Practical Advice for Running Domain of One’s Own

giphy

I spend some of my time these days giving sage advice; us thought leaders do that from time to time—consider it a fringe benefit of staying my ass in school 🙂 Anyway, I was asked how I would approach framing a Domain of One’s Own initiative to convince admin this is valuable, and my take is fairly simple: it’s cheap as hell and can actually conform to and be driven by the needs of your community. So below is a quick copy and paste of my advice column email because I can:

…I think the points I might focus on in practical terms is that this can be a small pilot to experiment and also quite affordable. The DoOO package is in increments of 500 users and includes single sign-on, backups, etc. This allows you to see if it makes sense for your community, while at the same time not being an enterprise cost structure. That package is $500/month, and no hidden costs. That’s it, so that would be one important point.
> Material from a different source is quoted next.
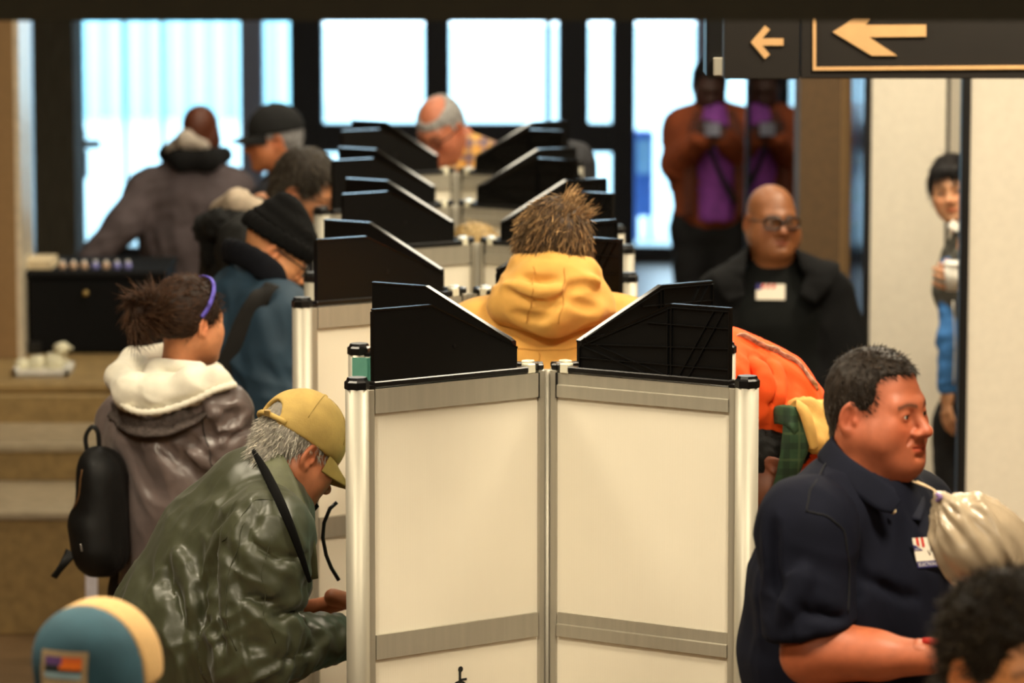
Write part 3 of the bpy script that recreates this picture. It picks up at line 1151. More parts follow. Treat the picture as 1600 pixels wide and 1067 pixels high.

The other is that such a project would be best accomplished in conjunction with faculty and departments who want to explore alternative visions of portfolios, digital literacy, etc. Building a learning community during the pilot year would be optimal. It gives the project direction and community ownership, and it allows folks to explore it for their own research, scholarship, and teaching. I would also encourage including staff in such a cohort from the library, student services, etc.

In my mind those are two crucial point[s]: affordable and community driven. After that, you can assess growth and scale if it proves useful/successful.